A project with works and interventions by artists represented in the David and Indrė Roberts Collection: Katinka Bock, Ulla van Brandenburg, Miriam Cahn, George Condo, Hans-Peter Feldmann, Cyprien Gaillard, Chosil Kil, Lars Laumann, Maria Loboda, George Henry Longly, Benoît Maire, Marc Manders, Patrizio di Massimo, Roman Ondak, Eduardo Paolozzi, Falke Pisano. With additional works from Stefano Calligaro, Sidsel Christensen & Ben Judd, Five Storey Project, Justin Gainan, Clare Gasson, Graham Gussin & Jeremy Millar, Pierre Huyghe, Seb Patane, Reto Pulfer, Alexandre Singh, Jack Strange, Adam Thompson, Joshua Thorpe, Charlotte Warne Thomas, Westminster University, Ian Wilson
Running parallel to the exhibition Sculpture of The Space Age, The Object of the Attack is a series of footnotes and infiltrations. Deliberately reacting against a linear approach to interpretation, The Object of the Attack will work as an echo chamber to the main exhibition and raise multiple questions about art production and curatorial engagement, translations and communication, avoiding any fixed answers. Artists have been invited to contribute to a collective and evolving conversation. The space will be constantly re-installed over the Autumn, hosting every week a new intervention, performance, artwork, sound piece, discussion, etc. The interventions will have different durations: some will last five minutes, other will stay for three months.
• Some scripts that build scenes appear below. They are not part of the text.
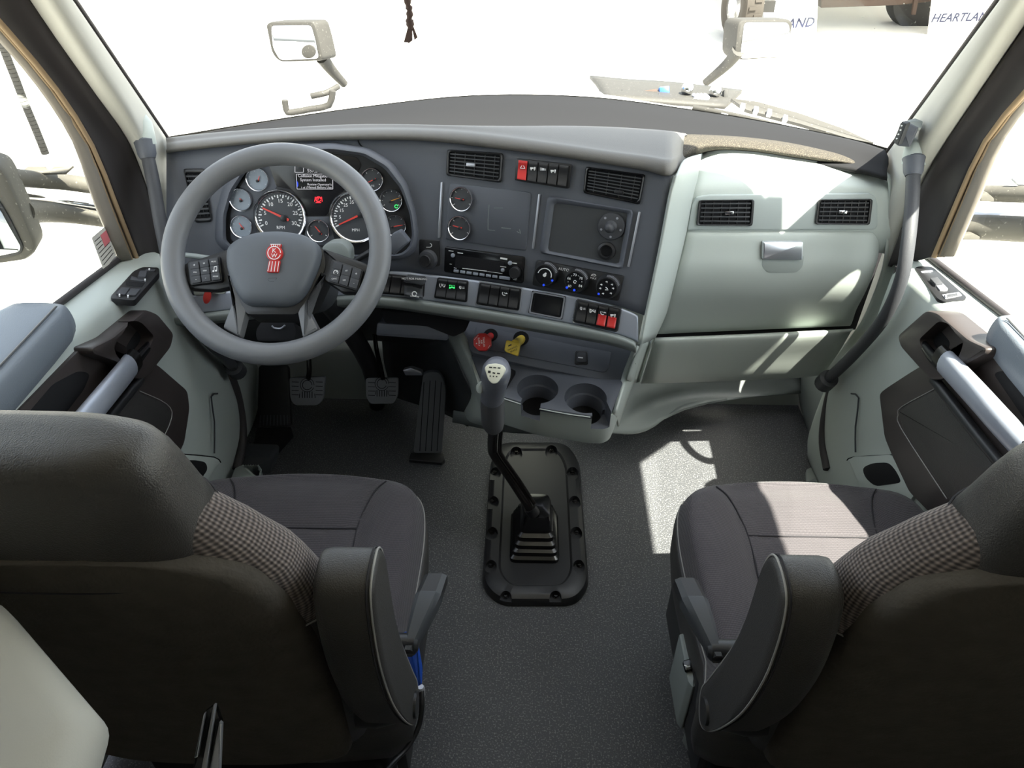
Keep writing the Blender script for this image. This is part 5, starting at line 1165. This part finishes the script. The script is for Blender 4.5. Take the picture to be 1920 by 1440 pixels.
gk = [(923, 746, 21.5, 1.339), (924, 740, 22, 1.335), (926, 727, 23, 1.322), (928, 713, 25.5, 1.31), (930, 702, 27.5, 1.30), (931, 694, 27, 1.293), (932, 688, 23.5, 1.288), (932, 686, 15, 1.286)]
bm = bmesh.new(); rings(bm, [gring(*g_, 1.05) for g_ in gk]); kb = link('knob', bm, M['knobm'], gs, 60)
KP = Pl(aty(929, 700, 1.262), (0, -.80, .60))
slab('shift_plate', KP, [(908, 690), (914, 683), (930, 681), (944, 685), (949, 693), (944, 703), (932, 719), (923, 720), (915, 712)], -.03, .003, M['paper'], kb, 4, .003, label='cream plate printed with the shift pattern')
bars(KP, [((917 + 8 * i, 688.5 + .6 * i), (922.5 + 8 * i, 689 + .6 * i), 2.2) for i in range(3)] + [((915, 697), (920, 697.5), 4.6), ((923.5, 699), (928.5, 700), 2.6), ((932, 700), (937.5, 700.5), 2.6)] + [((918 + 6 * i, 705 + .5 * i), (920.5 + 6 * i, 705.3 + .5 * i), 2.2) for i in range(3)], M['inkm'], kb, .0034, 'shift_print')
slab('splitter_switch', Pl(aty(900, 726, 1.31), (-.5, -1, .3)), [(892, 722), (900, 716), (903, 716), (903, 738), (896, 738), (892, 732)], -.012, .004, M['grey'], kb, 3, .002)
# ================================================================ pedals, footrest, step plates
def pedal(name, label, pad, y, arm, n=(0, -.85, .5)):
    t = thing(name, label, 'pedal', aty(*arm[-1], y))
    pl = Pl(aty(*quad(pad[:4], .5, .5), y), n)
    slab('pad', pl, pad, -.014, 0, M['padrub'], t, 6, .003)
    u0, v0 = pad[0]; u1 = pad[1][0]; v1 = pad[2][1]
    it = []
    for k in range(4):
        v = v0 + 8 + k * 8; it += [((u0 + 5, v), (u0 + 18, v + .5), 1.2), ((u1 - 18, v), (u1 - 5, v + .5), 1.2)]
    c = ((u0 + u1) / 2, (v0 + v1) / 2)
    it += arcbars(c[0], c[1] - 6, 9, 0, 360, 1.3, 14) + arcbars(c[0], c[1] - 6, 13, 0, 360, 1.1, 16) + [((c[0] + d, c[1] + 6), (c[0] + d, c[1] + 18), 1.5) for d in (-9, -4.5, 0, 4.5, 9)] + [((u0 + 20, v1 - 10), (u0 + 19, v1 - 2), 1.2), ((u1 - 20, v1 - 10), (u1 - 19, v1 - 2), 1.2)]
    bars(pl, it, M['deep'], t, .0003, 'tread_ribs', .0008)
    tube('arm', [aty(u, v, y + dy) for (u, v), dy in zip(arm, (.0, .03, .08, .10))], .012, M['steel'], t, 10, 4, flat=.6)
    return t
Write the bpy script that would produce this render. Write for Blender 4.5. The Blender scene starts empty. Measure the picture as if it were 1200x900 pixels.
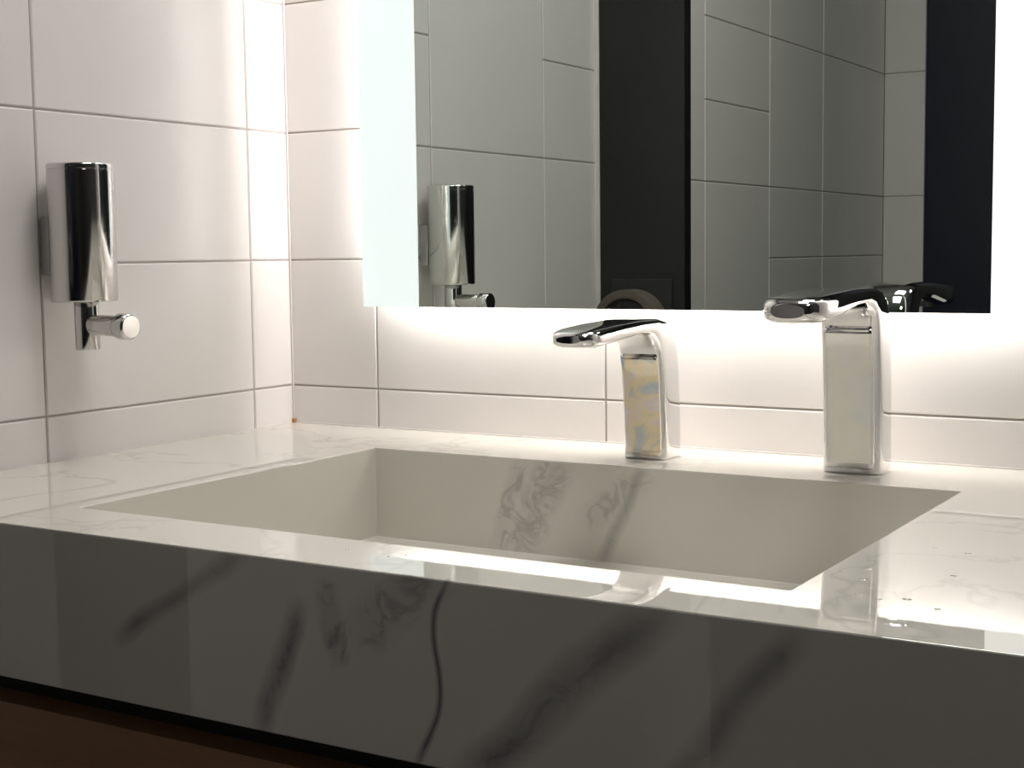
import bpy, bmesh, math, random
from mathutils import Vector
# ---------------- measured layout (metres) ----------------
CAM=(1.3380,-1.5953,.24); F_PX=1690.4; YAW,PIT,ROL=.5456,.0915,.0119
a1,RH=.0538,.1781
b1,BW=.1501,.3538
c1,c2,c3=-.0823,-.4447,-.8100
A_,B_,x1,x2=-1.012,-2.263,.190,.297
D,H=-.7304,-.1445
xl,xr,yb,yf,zb=.2684,.9842,-.1671,-.6416,-.112
ml,mz,m,s1,s2,mt_=.1614,.1693,.0423,.2516,.9812,1.25
mr=s2+(s1-ml)
dx,dy,zt,zb_=.0495,-.4251,.3481,.1886
ZF,ZC=-.85,1.6
XR=2.2

def new_mat(name,col=(.8,.8,.8),rough=.5,metal=0.,emis=None,es=0.):
    mt=bpy.data.materials.new(name); mt.use_nodes=True
    b=mt.node_tree.nodes['Principled BSDF']
    b.inputs['Base Color'].default_value=(*col,1); b.inputs['Roughness'].default_value=rough
    b.inputs['Metallic'].default_value=metal
    if emis: b.inputs['Emission Color'].default_value=(*emis,1); b.inputs['Emission Strength'].default_value=es
    return mt
class N:
    def __init__(s,mt): s.t=mt.node_tree; s.b=s.t.nodes['Principled BSDF']
    def n(s,ty,**k):
        x=s.t.nodes.new(ty)
        for a,v in k.items(): setattr(x,a,v)
        return x
    def l(s,a,b): s.t.links.new(a,b)
    def math(s,op,a,b=None,clamp=False):
        x=s.n('ShaderNodeMath',operation=op); x.use_clamp=clamp
        for i,v in enumerate((a,b)):
            if v is None: continue
            if isinstance(v,(int,float)): x.inputs[i].default_value=v
            else: s.l(v,x.inputs[i])
        return x.outputs[0]
    def noise(s,scale,detail=2,rough=.5,dist=0.):
        x=s.n('ShaderNodeTexNoise'); x.inputs['Scale'].default_value=scale; x.inputs['Detail'].default_value=detail
        x.inputs['Roughness'].default_value=rough; x.inputs['Distortion'].default_value=dist
        if not hasattr(s,'tc'): s.tc=s.n('ShaderNodeTexCoord')
        s.l(s.tc.outputs['Object'],x.inputs['Vector']); return x.outputs['Fac']
    def mix(s,f,a,b):
        x=s.n('ShaderNodeMix',data_type='RGBA')
        for i,v in ((6,a),(7,b)):
            if isinstance(v,tuple): x.inputs[i].default_value=(*v,1)
            else: s.l(v,x.inputs[i])
        s.l(f,x.inputs[0]); return x.outputs[2]
def tile_mat(name,col,rough=.22):
    mt=new_mat(name,col,rough); k=N(mt)
    no=k.noise(6,2)
    bu=k.n('ShaderNodeBump'); bu.inputs['Strength'].default_value=.12; bu.inputs['Distance'].default_value=.01
    k.l(no,bu.inputs['Height']); k.l(bu.outputs[0],k.b.inputs['Normal'])
    k.l(k.mix(no,col,tuple(v*.94 for v in col)),k.b.inputs['Base Color'])
    return mt
M_tile=tile_mat('white_tile',(.82,.785,.765)); M_grout=new_mat('grout',(.40,.36,.34),.9)
M_black=new_mat('black_panel',(.012,.012,.013),.25); M_navy=new_mat('navy_dark',(.004,.005,.018),.4)
M_dark=new_mat('dark_paint',(.03,.03,.03),.7)
M_ceil=new_mat('ceiling_paint',(.35,.35,.35),.8); M_floor=new_mat('floor_tile_dark',(.10,.10,.095),.4)
M_mirror=new_mat('mirror_glass',(.70,.765,.72),.0,1.)
M_frost=new_mat('frosted_lit_glass',(.5,.55,.55),.3,emis=(.76,.85,.835),es=.86)
M_frost2=new_mat('frosted_lit_glass_bright',(.5,.55,.55),.3,emis=(1.,.98,.95),es=1.)
M_led=new_mat('led_strip',(.8,.8,.8),.5,emis=(1.,.935,.895),es=25.)
M_case=new_mat('mirror_case',(.6,.6,.6),.5)
M_bracket=new_mat('brushed_steel',(.45,.45,.45),.35,1.)
M_chrome=new_mat('chrome',(.80,.80,.80),.03,1.)
M_chrome2=new_mat('soft_chrome',(.64,.63,.62),.12,1.)
M_caulk=new_mat('caulk',(.72,.68,.66),.6)
M_stain=new_mat('rusty_sealant',(.45,.20,.08),.7)
M_refl=new_mat('reflection_brown',(.12,.095,.075),.8)  # dark brown of the reflection that the added roll imitates
M_wood=new_mat('wood',(.16,.06,.024),.45); k=N(M_wood)
mp=k.n('ShaderNodeMapping'); mp.inputs['Scale'].default_value=(1,1,14); tc=k.n('ShaderNodeTexCoord'); k.l(tc.outputs['Object'],mp.inputs[0])
nn=k.n('ShaderNodeTexNoise'); nn.inputs['Scale'].default_value=5; nn.inputs['Detail'].default_value=5; k.l(mp.outputs[0],nn.inputs['Vector'])
k.l(k.mix(nn.outputs['Fac'],(.62,.34,.17),(.38,.19,.09)),k.b.inputs['Base Color'])
def stained(name,amount,r0=.03):
    mt=new_mat(name,(.8,.8,.8),.1,1.); k=N(mt)
    n1=k.noise(16,4,.6,.6); n2=k.noise(45,3,.6)
    rp=k.n('ShaderNodeValToRGB'); e=rp.color_ramp.elements
    e[0].position=.32; e[0].color=(.44,.55,.72,1); e[1].position=.68; e[1].color=(.90,.90,.92,1)
    for p_,c_ in ((.43,(.56,.64,.74,1)),(.51,(.92,.78,.52,1)),(.59,(.84,.76,.80,1))):
        q=e.new(p_); q.color=c_
    k.l(n1,rp.inputs[0])
    f=k.math('MULTIPLY',k.math('ADD',n2,.3),amount,clamp=True)
    k.l(k.mix(f,(.90,.91,.92),rp.outputs[0]),k.b.inputs['Base Color'])
    k.l(k.math('ADD',k.math('MULTIPLY',n2,.16),r0),k.b.inputs['Roughness'])
    return mt
M_st1=stained('stained_chrome',1.15,.08); M_st2=stained('lightly_stained_chrome',.2,.06)

def obj(name,verts,faces,mats,fm=None,smooth=False,parent=None):
    me=bpy.data.meshes.new(name); me.from_pydata(verts,[],faces)
    for q in mats: me.materials.append(q)
    if fm:
        for f,i in zip(me.polygons,fm): f.material_index=i
    for f in me.polygons: f.use_smooth=smooth
    bm=bmesh.new(); bm.from_mesh(me); bmesh.ops.recalc_face_normals(bm,faces=bm.faces); bm.to_mesh(me); bm.free()
    o=bpy.data.objects.new(name,me); bpy.context.scene.collection.objects.link(o)
    if parent: o.parent=parent
    return o
def empty(name):
    o=bpy.data.objects.new(name,None); bpy.context.scene.collection.objects.link(o); return o
def box(name,a,b,mat,parent=None,bev=0):
    v=[(x,y,z) for x in (a[0],b[0]) for y in (a[1],b[1]) for z in (a[2],b[2])]
    f=[(0,1,3,2),(4,6,7,5),(0,4,5,1),(2,3,7,6),(0,2,6,4),(1,5,7,3)]
    o=obj(name,v,f,[mat],parent=parent)
    if bev:
        q=o.modifiers.new('b','BEVEL'); q.width=bev; q.segments=3
    return o
def tiled(name,axis,face,sgn,rects,u0,u1,z0,z1,mats,thick=.1):
    vs=[];fs=[];fm=[]
    def P(u,z,d):
        w=face-sgn*d
        return (w,u,z) if axis==0 else (u,w,z)
    lo,hi=min(u0,u1),max(u0,u1)
    for d in (.0015,thick):
        for (u,z) in ((lo,z0),(hi,z0),(hi,z1),(lo,z1)): vs.append(P(u,z,d))
    for q in [(0,1,2,3),(7,6,5,4),(0,4,5,1),(1,5,6,2),(2,6,7,3),(3,7,4,0)]:
        fs.append(q); fm.append(1)
    G=.0011; I=.0016
    for (ua,ub,za,zb2) in rects:
        ua,ub=min(ua,ub),max(ua,ub)
        b=len(vs)
        for g_,d in ((G,.0015),(G+I*.4,.0006),(G+I,0.)):
            for (u,z) in ((ua+g_,za+g_),(ub-g_,za+g_),(ub-g_,zb2-g_),(ua+g_,zb2-g_)): vs.append(P(u,z,d))
        for k in (0,4):
            for i in range(4):
                j=(i+1)%4; fs.append((b+k+i,b+k+j,b+k+4+j,b+k+4+i)); fm.append(0)
        fs.append((b+8,b+9,b+10,b+11)); fm.append(0)
    me=bpy.data.meshes.new(name); me.from_pydata(vs,[],fs)
    for q in mats: me.materials.append(q)
    for f,i in zip(me.polygons,fm): f.material_index=i
    me.update()
    want=Vector((sgn,0,0)) if axis==0 else Vector((0,sgn,0))
    bm=bmesh.new(); bm.from_mesh(me)
    for f in bm.faces:
        if f.index>=6 and f.normal.dot(want)<0: f.normal_flip()
    bm.to_mesh(me); bm.free()
    o=bpy.data.objects.new(name,me); bpy.context.scene.collection.objects.link(o); return o
def clampr(v): return sorted(set([ZF]+[r for r in v if ZF<r<ZC]+[ZC]))
rows=clampr([a1+RH*k for k in range(-5,9)])
tall=clampr([a1+RH*2*k for k in range(-2,5)])
mixd=clampr([a1+RH*k for k in (-4,-2,0,2,3,5,7)])
def grid(cols,rows=rows):
    return [(cols[i],cols[i+1],rows[j],rows[j+1]) for i in range(len(cols)-1) for j in range(len(rows)-1)]
tiled('wall_left',0,0.,1,grid([0,c1])+grid([c1,c2])+grid([c2,c3],tall)+grid([c3,A_],mixd),0,A_,ZF,ZC,[M_tile,M_grout])
cols=[0]+[b1+BW*k for k in range(0,6)]; cols=[q for q in cols if q<XR]+[XR]
tiled('wall_back',1,0.,-1,grid(cols),0,XR,ZF,ZC,[M_tile,M_grout])
box('trim_1',(0,-.0022,0.0),(.0022,0,ZC),M_caulk)
box('trim_2',(0.0022,-.003,-.001),(XR,0,.0016),M_caulk)
box('trim_3',(0,A_+.0005,ZF),(.010,A_+.003,ZC),M_caulk)
box('trim_4',(0.0002,-.005,0.),(.006,-.0002,.006),M_stain,None,.001)
box('partition_panel',(-.1,A_-.03,ZF),(x1,A_,ZC),M_black)
T=lambda *v: clampr(v)
sr=grid([A_-.03,-1.108],T(-.4,-.09,.372,.75,1.1))+grid([-1.108,-1.45],T(-.4,-.09,.065,.372,.53,.69,.85,1.16))+grid([-1.45,-1.79],T(-.4,-.09,.219,.372,.69,1.0,1.3))+grid([-1.79,B_],T(-.4,-.09,.219,.372,.69,1.0,1.3))
tiled('wall_side',0,x1,1,sr,A_-.03,B_,ZF,ZC,[M_tile,M_grout])
tiled('wall_rear',1,B_,1,grid([x1,x2],T(-.4,-.09,.06,.372,.69,1.0,1.3)),x1-.1,x2,ZF,ZC,[M_tile,M_grout])
box('door_1',(x2,B_-.05,ZF),(1.1,B_-.01,ZC),M_navy)
box('wall_rear_dark',(1.1,B_-.1,ZF),(2.3,B_,ZC),M_dark)
box('wall_right',(2.202,B_-.1,ZF),(2.3,.1,ZC),M_dark)
box('floor',(-.1,B_-.1,ZF-.05),(2.3,.1,ZF),M_floor)
box('ceiling',(-.1,B_-.1,ZC),(2.3,.1,ZC+.05),M_ceil)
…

The set of the gallery will reflect this process, providing a space where the audience will be encouraged to have a more active and creative role. Artists Reto Pulfer and Patrizio di Massimo will create, one after the other, a different interpretation of what this space can be. For the final week, the space will consist of an installation by Roman Ondak. DRAF has also collaborated with Westminster University and the curatorial group, 5 Storey Projects, who will present discussions, screenings and interventions during November and December.
The Object of the Attack will aim at reconsidering the way institutions propose educational or interpretative strategies. Not an exhibition, not an interpretation space, the project is a fluid experiment that escapes any definition.